C’est peu dire que les choses bougent dans la région. Un accord bilatéral vient d’être signé entre Manille et Tokyo. Il s’ajoute à ceux que ces capitales asiatiques ont signés avec Washington. Par ailleurs, l’Inde vient de livrer des missiles supersoniques à longue portée aux Philippines afin de mieux se défendre contre le Chine. De son côté, le Japon pourrait prochainement rejoindre l’accord militaire Aukus liant l’Australie, le Royaume-Uni et les Etats-Unis. C’est du moins ce que ces trois alliés anglo-saxons ont affirmé début avril : Tokyo est désormais considéré comme un partenaire incontournable afin de contrer l’influence de la Chine dans l’Indo-Pacifique.
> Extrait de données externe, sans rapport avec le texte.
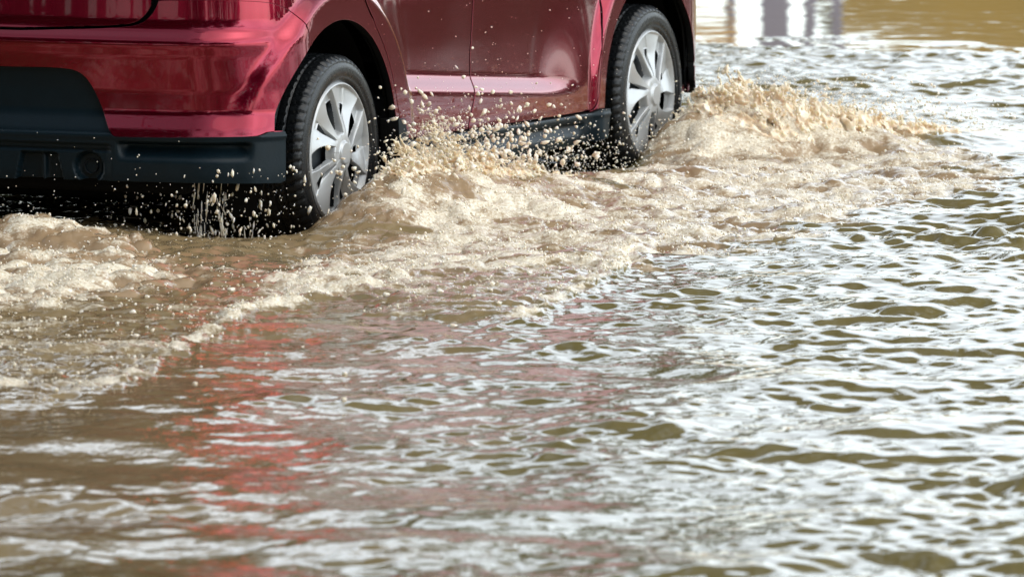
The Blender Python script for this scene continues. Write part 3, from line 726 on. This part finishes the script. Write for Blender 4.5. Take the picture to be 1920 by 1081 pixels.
# ---------------------------------------------------------------- surroundings that show as reflections in water and paint
M['leaf'] = plain('tree_leaves', (.030, .042, .013), .6, var=.5, scale=1.5)
M['bark'] = plain('bark', (.09, .065, .045), .8)
def treeline(name, pts, h, label, seed, leaf=.32, nleaf=900):
    r = np.random.default_rng(seed); Vs = []; mb = MB()
    for x, y in pts:
        hh = h*r.uniform(.75, 1.2); mb.tube((x, y, -.1), (x+r.normal(0, .3), y, hh*.6), .16, .07, n=8)
        for k in range(14):
            c = np.array([x, y, 0])+r.normal(0, [hh*.22, hh*.22, 0]); c[2] = hh*r.uniform(.12, 1.0); rad = hh*r.uniform(.10, .2)
            m = nleaf//14; q = r.standard_normal((m, 3)); q /= np.linalg.norm(q, axis=1, keepdims=True); q = c+q*rad*r.random((m, 1))**.4
            u = r.standard_normal((m, 3)); u /= np.linalg.norm(u, axis=1, keepdims=True); v = np.cross(u, r.standard_normal((m, 3))); v /= np.linalg.norm(v, axis=1, keepdims=True)
            s = leaf*r.uniform(.5, 1.2, (m, 1)); Vs.append(np.stack([q-u*s, q+v*s*.5, q+u*s, q-v*s*.5], 1).reshape(-1, 3))
    V = np.concatenate(Vs); b = len(mb.V); F = np.arange(len(V)).reshape(-1, 4)
    o = mesh_obj(name, V, F.astype(np.int32), M['leaf'], smooth=False)
    t = mb.build('tree_trunks', M['bark'], o); t['kind'] = 'stuff'
    tag(o, label, 'trees', kind='stuff'); return o
P_ = lambda cx, cy, a0, a1, d, n: [(cx+d*math.sin(math.radians(a))*random.uniform(.9, 1.15), cy+d*math.cos(math.radians(a))*random.uniform(.9, 1.15)) for a in np.linspace(a0, a1, n)]
treeline('roadside_trees', P_(-1, 22, 208, 266, 19, 17), 15, 'row of leafy trees across the road behind the car', 3, .36, 1800)
FT = [(x+random.uniform(-.6, .6), 68+random.uniform(0, 6)) for x in np.arange(-34, -4.5, 2.0)]
treeline('bumper_dimming_trees', [(x+random.uniform(-.8, .8), -11+random.uniform(-3, 2)) for x in np.arange(-22, 24, 2.3)], 18, 'added row of trees behind the viewer that darkens the bumper corner reflection', 12, .42, 2400)  # unseen row, added so the bumper corner mirrors dark leaves instead of sky
treeline('door_dimming_trees', P_(0, 24, 36, 100, 36, 15), 3, 'added row of low trees that darkens the reflections in the right doors', 8, .45, 800)  # unseen row, added to dim the bright sky mirrored in the doors
treeline('far_trees', FT, 14, 'distant line of green trees beyond the flooded road', 5, .6, 2200)
# unseen tree crowns, added to block the high sky from the ripple reflections
def blocker_canopy(name, n, seed, label):
    r = np.random.default_rng(seed); cl = np.stack([r.uniform(-20, 9, 120), r.uniform(33, 62, 120), r.uniform(15, 23, 120)], -1)
    k = r.integers(0, 120, n); q = r.standard_normal((n, 3)); q /= np.linalg.norm(q, axis=1, keepdims=True); c = cl[k]+q*np.array([2.6, 2.6, 1.4])*r.random((n, 1))**.4
    u = r.standard_normal((n, 3)); u /= np.linalg.norm(u, axis=1, keepdims=True); v = np.cross(u, r.standard_normal((n, 3))); v /= np.linalg.norm(v, axis=1, keepdims=True)
    s = .5*r.uniform(.5, 1.2, (n, 1)); V = np.stack([c-u*s, c+v*s*.6, c+u*s, c-v*s*.6], 1).reshape(-1, 3)
    o = mesh_obj(name, V, np.arange(4*n).reshape(-1, 4).astype(np.int32), M['leaf'], smooth=False)
    mb = MB()
    for x, y in ((-19, 40), (-18, 58), (10.5, 44), (11, 60)): mb.tube((x, y, -.1), (x, y, 16), .4, .25, n=10); mb.tube((x, y, 11), (x*.3, y-4, 16), .22, .08, n=8); mb.tube((x, y, 12), (x*.4, y+3, 17), .2, .08, n=8)
    t = mb.build('tree_trunks', M['bark'], o); t['kind'] = 'stuff'; tag(o, label, 'trees', kind='stuff')
blocker_canopy('sky_blocking_crowns', 7500, 9, 'added tree crowns overhead that keep the high sky out of the water reflections')
# earth bank, shelter and stall beyond the top edge of the picture, seen mirrored in the smooth water
M['ochre'] = plain('ochre_earth', (.34, .20, .045), .9, var=.3, scale=.8)
M['lavender'] = plain('lavender_paint', (.30, .27, .36), .5, var=.1, scale=2)
M['peach'] = plain('peach_boards', (.75, .42, .16), .6, var=.15, scale=2)
V = []; F = []; xs = np.linspace(2.62, 34, 60); pr = [(0, -.3), (.25, 1.2), (.6, 2.3), (1.6, 2.75), (4, 2.9), (9, 2.6)]
for i_, x in enumerate(xs):
    for dy, z in pr: V.append((x, 62+dy-.02*(x-2.6)**1.3+random.uniform(-.1, .1), z*(min(1, .86+.04*i_) if i_ < 4 else 1)+(random.uniform(-.12, .12) if z > 0 else 0)))
k = len(pr)
for i_ in range(len(xs)-1):
    for j_ in range(k-1): F.append((i_*k+j_, (i_+1)*k+j_, (i_+1)*k+j_+1, i_*k+j_+1))
tag(mesh_obj('earth_bank', V, F, M['ochre']), 'bare ochre earth bank along the far water edge', 'bank', kind='structure')
sh = empty('shelter', (0, 62, 0)); tag(sh, 'lavender open shelter on posts beyond the flooded road', 'shelter')
for x, w_ in ((2.06, .21), (2.33, .09), (2.54, .08)):
    mb = MB(); mb.box((x, 0, 2.2), (w_, .15, 4.6), .01); mb.build('post', M['lavender'], sh)
mb = MB(); mb.box((1.4, .1, .6), (2.3, .12, 1.2), .02); mb.build('parapet', M['lavender'], sh)
mb = MB(); mb.box((.8, .3, 4.6), (3.8, 2.0, .2), .03); mb.build('roof', M['lavender'], sh)
st = empty('market_stall', (1.5, 60.5, 0)); tag(st, 'peach coloured stall front beside the lavender shelter', 'stall')
mb = MB(); mb.box((0, 0, 2.45), (.42, .6, .9), .02); mb.build('board', M['peach'], st)
mb = MB(); mb.box((-.17, 0, 1.0), (.06, .5, 2.0), .01); mb.box((.17, 0, 1.0), (.06, .5, 2.0), .01); mb.build('frame', M['lavender'], st)
# ---------------------------------------------------------------- sky, sun, camera
SUN_EL, SUN_AZ = math.radians(58), math.radians(115)     # azimuth from +Y towards +X
w = bpy.data.worlds.new('World'); scene.world = w; w.use_nodes = True; nt = w.node_tree; L = nt.links; bg = nt.nodes['Background']
sk = node(nt, 'ShaderNodeTexSky', sky_type='NISHITA'); sk.sun_disc = False; sk.sun_elevation = SUN_EL; sk.sun_rotation = SUN_AZ; sk.air_density = 1.0; sk.dust_density = 1.6; sk.ozone_density = 1.0
hs = node(nt, 'ShaderNodeHueSaturation', Saturation=.34); L.new(sk.outputs[0], hs.inputs['Color'])
# broken cloud cover
tc = node(nt, 'ShaderNodeTexCoord'); mp = node(nt, 'ShaderNodeMapping'); mp.inputs['Scale'].default_value = (1, 1, 2.2); L.new(tc.outputs['Generated'], mp.inputs['Vector'])
nz = node(nt, 'ShaderNodeTexNoise', Scale=2.6, Detail=6.0, Roughness=.55); L.new(mp.outputs[0], nz.inputs['Vector'])
mr = node(nt, 'ShaderNodeMapRange'); mr.inputs['From Min'].default_value = .35; mr.inputs['From Max'].default_value = .7; mr.inputs['To Min'].default_value = .95; mr.inputs['To Max'].default_value = 1.5; L.new(nz.outputs['Fac'], mr.inputs['Value'])
# brighter band of cloud low over the horizon, duller cloud overhead
sp = node(nt, 'ShaderNodeSeparateXYZ'); L.new(tc.outputs['Generated'], sp.inputs[0])
me_ = node(nt, 'ShaderNodeMapRange', interpolation_type='SMOOTHSTEP'); me_.inputs['From Min'].default_value = .30; me_.inputs['From Max'].default_value = .75; me_.inputs['To Min'].default_value = 1.9; me_.inputs['To Max'].default_value = .85; L.new(sp.outputs['Z'], me_.inputs['Value'])
mm = node(nt, 'ShaderNodeMath', operation='MULTIPLY'); L.new(mr.outputs[0], mm.inputs[0]); L.new(me_.outputs[0], mm.inputs[1]); mr = mm
vm = node(nt, 'ShaderNodeVectorMath', operation='SCALE'); L.new(hs.outputs[0], vm.inputs[0]); L.new(mr.outputs[0], vm.inputs['Scale']); tn = node(nt, 'ShaderNodeVectorMath', operation='MULTIPLY'); L.new(vm.outputs[0], tn.inputs[0]); tn.inputs[1].default_value = (.97, 1.01, 1.0); L.new(tn.outputs[0], bg.inputs['Color'])
bg.inputs['Strength'].default_value = SKY
sun = bpy.data.lights.new('sun', 'SUN'); sun.energy = SUN; sun.angle = math.radians(70); sun.color = (1, .94, .84)
so = bpy.data.objects.new('sun', sun); COL.objects.link(so)
d = Vector((math.sin(SUN_AZ)*math.cos(SUN_EL), math.cos(SUN_AZ)*math.cos(SUN_EL), math.sin(SUN_EL))); so.rotation_euler = d.to_track_quat('Z', 'Y').to_euler(); so.location = (20, 40, 60)
cam = bpy.data.cameras.new('camera'); co = bpy.data.objects.new('camera', cam); COL.objects.link(co); scene.camera = co
co.location = (0, 0, 2.17); co.rotation_euler = (math.radians(90-5.857431), 0, 0)
cam.sensor_width = 36; cam.lens = 14870/1920*36; cam.clip_start = .5; cam.clip_end = 3000
cam.dof.use_dof = True; cam.dof.focus_distance = 22.8; cam.dof.aperture_fstop = 8
vs = scene.view_settings; vs.view_transform = 'Standard'; vs.look = 'None'; vs.exposure = EXPO; vs.gamma = 1
scene.cycles.max_bounces = 8; scene.cycles.glossy_bounces = 4; scene.cycles.diffuse_bounces = 3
Tokyo renforce d’ailleurs son aide à Manille en fournissant des garde-côtes, des conseils militaires et du renseignement.

Quant à Bongbong Marcos, il vient d’autoriser l’accès à quatre bases supplémentaires (trois au nord du pays) pour les avions américains, en plus des cinq déjà accessibles à l’US Air Force. Enfin, last but not least, les Philippins organisent du 22 avril au 10 mai les secondes manœuvres militaires annuelles géantes baptisées Balikatan (“épaule contre épaules”, en tagalog) réunissant 16 700 soldats de 14 pays, dont la France qui y participe avec sa frégate Vendémiaire partie de son port d’attache Nouméa (Nouvelle-Calédonie).

“Entre la Chine et les Philippines, les choses prennent une tournure inquiétante ; il y a d’ailleurs eu encore un accrochage maritime la semaine dernière”, relève le sinologue Jean-Pierre Cabestan, chercheur à l’Asia Centre de Paris. “Les Chinois, poursuit-il, sont fort mécontents du rapprochement Marcos-Biden parce qu’ils pensaient avoir mis les Philippines dans leur poche sous Duterte.” Or, comme l’a rappelé Joe Biden le 11 avril à Washington, le Traité de Défense mutuelle (MDT) de 1951 entre les Etats-Unis et les Philippines est “revêtu d’une cuirasse” (ironclad). Cabestan conclut : “Etant donné que le nationalisme se renforce partout – en Chine, au Japon, aux Philippines – et que personne n’est prêt à céder le moindre pouce de terrain, le risque d’escalade est bel et bien réel.”